A Brief History of the Tate Britain In London

What is Tate Britain famous for?


Tate Britain is a gallery featuring the best in British art from 1500 to the present day



tate britain


Tate Britain is dedicated to the very best of British art. Its expansive permanent collection ranges from Elizabethan portraiture to conceptual installation. From the huge reclining figures of modernist sculptor Henry Moore to the visionary watercolours of William Blake, George Stubbs’ signature horses and David Hockney’s sunlit Californian pools, the canonical figures of the story of British art reside within these walls. This extensive permanent collection is coupled with a blockbuster series of temporary exhibitions held throughout the year.


History of Tate Britain


Tate Britain is the oldest institution in a network that also includes Tate Modern, just a short boat journey along the Thames to its south bank, as well as Tate Liverpool and Tate St Ives in Cornwall. It was founded in 1897 by Sir Henry Tate, a great collector of British 19th-century art and an industrialist who had made his fortune from sugar refining. In 1889, Tate offered his collection to the National Gallery. This generous bequest was turned down, on the grounds of insufficient space. Tate then realised the importance of creating a new gallery dedicated solely to British art, and donated £80,000 of his own money to this end.
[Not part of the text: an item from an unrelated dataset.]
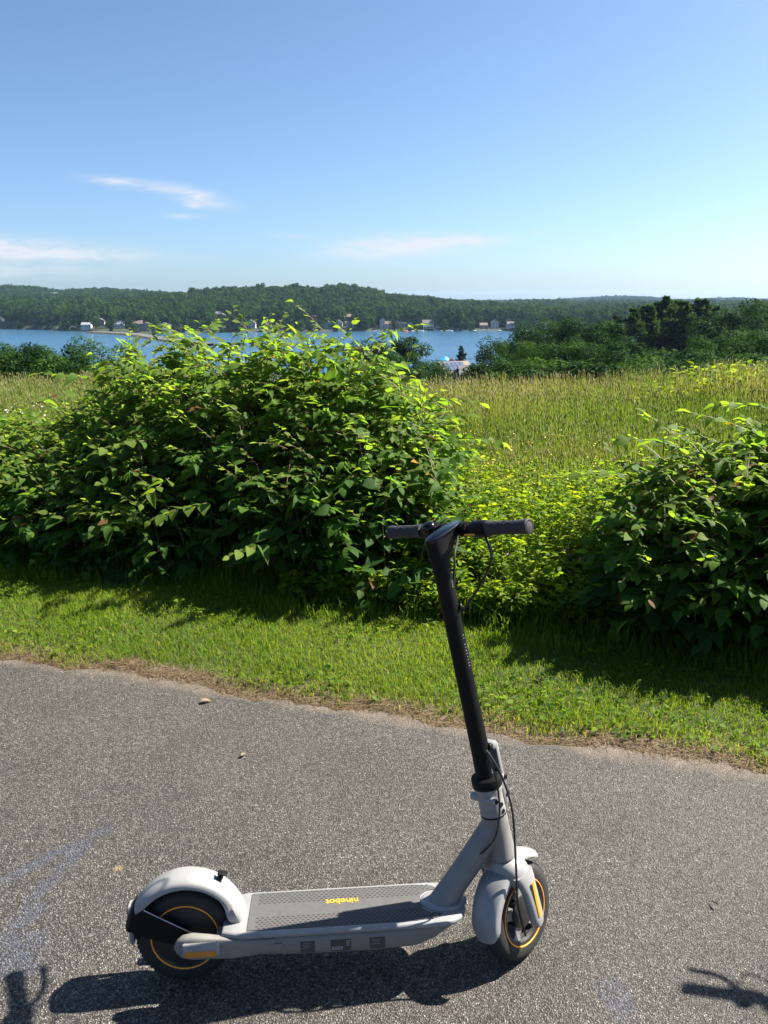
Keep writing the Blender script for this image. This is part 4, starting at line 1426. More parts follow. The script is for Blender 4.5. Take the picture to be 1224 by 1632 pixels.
def wood(name, label, y0, y1, step, hgt, pxr, pine_share=.1, keep=None):
    P, W_, S_, T_ = [], [], [], []
    y = y0
    while y < y1:
        xs = np.arange((pxr[0] - 612) / 1274 * y, (pxr[1] - 612) / 1274 * y, step)
        xs = xs + rng.uniform(-.45, .45, len(xs)) * step
        ys = y + rng.uniform(-.5, .5, len(xs)) * step
        P.append(np.stack([xs, ys], -1))
        y += step * .9
    P = np.concatenate(P)
    q = P[:, 0] / P[:, 1]
    px = 612 + 1274 * q
    ds = np.interp(px, SH_P, SH_D)
    ok = P[:, 1] > ds - 7
    if keep is not None:
        ok &= keep(px, P[:, 1], ds)
    P = P[ok]
    z = np.maximum(terrain(P[:, 0], P[:, 1]), LAKE - .8)
    n = len(P)
    h = hgt * rng.uniform(.80, 1.15, n) * np.where(P[:, 1] < ds[ok] + 4, .62, 1)
    h = np.where(rng.random(n) < .025, h * 1.18, h)
    which = rng.integers(0, 6, n)
    pin = rng.random(n) < pine_share
    which = np.where(pin, 6, which)
    wd = rng.uniform(.85, 1.25, n)
    size = np.stack([h * wd, h * wd, h], -1)
    turn = np.stack([np.zeros(n), np.zeros(n), rng.uniform(0, 6.28, n)], -1)
    return scatter(name, np.column_stack([P, z - .4]), which, size, turn, PROTO, label)


HOUSE_SPOTS = []


def shore_keep(px, y, ds):
    k = np.ones(len(px), bool)
    for hp, hy, hw in HOUSE_SPOTS:
        k &= ~((np.abs(px - hp) < hw) & (y < hy + 6) & (y > hy - 60))
    return k

# ------------------------------------------------------------------ houses, boats and poles round the lake
PAL = {}


def pal(name, c, rough=.8):
    if name not in PAL:
        PAL[name] = mat(name, c, rough, noise=(1.5, .12))
    return PAL[name]


WHITE, CREAM, TAN, GREYW, BLUEW, BROWN = ('white_siding', (.48, .48, .47)), ('cream_siding', (.36, .34, .28)), ('tan_siding', (.24, .21, .16)), ('grey_siding', (.18, .19, .20)), ('blue_siding', (.22, .30, .40)), ('brown_siding', (.16, .10, .07))
RG, RB, RP, RT = ('grey_roof', (.10, .10, .105)), ('brown_roof', (.14, .10, .08)), ('pale_roof', (.22, .24, .27)), ('tan_roof', (.15, .115, .09))
GLASS = mat('window_glass', (.03, .045, .06), .08)
TRIM = mat('white_trim', (.75, .75, .73), .6)


def house(label, px, y, w, d, h, rh, wall, roof, gable_front=False, row=None, turn=0.0, storeys=1, porch=False, z=None, name='house'):
    x, _ = unrow(px, 520, y)
    z0 = float(terrain(x, y)) if z is None else z
    if row is not None:                      # foot seen at this row
        z0 = unrow(px, row, y)[1]
    o = empty(name, (x, y, z0))
    o.rotation_euler.z = turn
    if 400 < y < 1400:
        w, d, h, rh = w * .88, d * .88, h * .9, rh * .9
    wm, rm = pal(*wall), pal(*roof)
    if gable_front:
        sec = [(-w / 2, -2), (w / 2, -2), (w / 2, h), (0, h + rh), (-w / 2, h)]
        wb = MB().loft([[Vector((a, yy, b)) for a, b in sec] for yy in (-d / 2, d / 2)])
        wo = wb.build('wall', wm, o, smooth=False)
        for s_ in (-1, 1):
            q = [Vector((0, 0, h + rh + .25)), Vector((s_ * (w / 2 + .5), 0, h - .5 * 2 * rh / w + .25)), Vector((s_ * (w / 2 + .5), 0, h - .5 * 2 * rh / w)), Vector((0, 0, h + rh))]
            MB().loft([[p + Vector((0, yy, 0)) for p in q] for yy in (-d / 2 - .5, d / 2 + .5)]).build('roof_slope', rm, o, smooth=False)
    else:
        sec = [(-d / 2, -2), (d / 2, -2), (d / 2, h), (0, h + rh), (-d / 2, h)]
        MB().loft([[Vector((xx, a, b)) for a, b in sec] for xx in (-w / 2, w / 2)]).build('wall', wm, o, smooth=False)
        for s_ in (-1, 1):
            q = [Vector((0, 0, h + rh + .25)), Vector((0, s_ * (d / 2 + .5), h - .5 * 2 * rh / d + .25)), Vector((0, s_ * (d / 2 + .5), h - .5 * 2 * rh / d)), Vector((0, 0, h + rh))]
            MB().loft([[p + Vector((xx, 0, 0)) for p in q] for xx in (-w / 2 - .5, w / 2 + .5)]).build('roof_slope', rm, o, smooth=False)
    n = max(2, int(w // 2.6))
    for f in range(storeys):
        zc = (f + .55) * h / storeys
        for i in range(n):
            xx = -w / 2 + (i + .5) * w / n
            dr = (f == 0 and i == n // 2)
            wh = 1.0 if not dr else 1.6
            fr = MB().rbox((xx, -d / 2 - .03, zc - (.3 if dr else 0)), (1.25, .12, wh + .5), 0).build('door' if dr else 'window', TRIM, o, smooth=False)
            MB().rbox((xx, -d / 2 - .08, zc - (.3 if dr else 0)), (.95, .1, wh + .2), 0).build('pane', GLASS, fr, smooth=False)
    if gable_front and rh > 1.4:
        fr = MB().rbox((0, -d / 2 - .03, h + rh * .35), (1.2, .12, 1.1), 0).build('window', TRIM, o, smooth=False)
        MB().rbox((0, -d / 2 - .08, h + rh * .35), (.9, .1, .8), 0).build('pane', GLASS, fr, smooth=False)
    if porch:
        MB().rbox((0, -d / 2 - 1.6, h * .42), (w * .95, 3.0, .2), 0).build('deck', TRIM, o, smooth=False)
        for i in range(4):
            MB().rbox((-w * .45 + i * w * .3, -d / 2 - 3.0, h * .1), (.22, .22, h * .64), 0).build('post', TRIM, o, smooth=False)
        MB().rbox((0, -d / 2 - 3.05, h * .42 + .9), (w * .95, .08, .1), 0).build('rail', TRIM, o, smooth=False)
    tag(o, label, 'house', 'houses on the far shore' if y > 400 else None)
    HOUSE_SPOTS.append((px, y, w / y * 1274 / 2 * .9 + 1.5 + (3 if y > float(np.interp(px, SH_P, SH_D)) + 30 else 0)))
    return o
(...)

He commissioned a new building for his project, a classical palace designed by Sidney Smith. It opened to the public in 1897 with 245 British works of art, in just eight rooms. More than a century later, the building has been extended in various directions to house its fast-growing collection. On the grand porticoed entrance, however, you will still see three statues on top of the pediment: a lion and a unicorn, and the symbolic figure of Britannia, symbolising as a trio the United Kingdom. It’s not exactly a subtle hint that the gallery focuses squarely on British art.


Every other year, Tate Britain hosts the often controversial Turner Prize. The prize was founded in 1984 by the Patrons of New Art, a group formed to forge links between the private and public sector at a time when government funding for the arts was being cut. The competition was founded to encourage wider interest in contemporary art and to assist the Tate in acquiring important new works. Every year, the Turner Prize is awarded to a British artist, either one based in the UK, or British-born and working overseas.





The 19th-century British landscape painter J.M.W. Turner, after whom the prize is named, might well have won the Turner Prize had he been alive today. Innovative and controversial in his own day, Turner had actually wanted to establish a prize for young artists himself. On his death, Turner bequeathed his entire collection of work to the British nation. This comprised of 300 luminescent seascapes and landscapes, as well as 300 sketchbooks and thousands more sketches and watercolours. You can see many of these awe-inspiring works in the Clore Gallery, a postmodern extension designed by James Stirling in 1987 specifically to display this collection. Although the gallery may have a rather traditional national focus, it is never shy of innovating.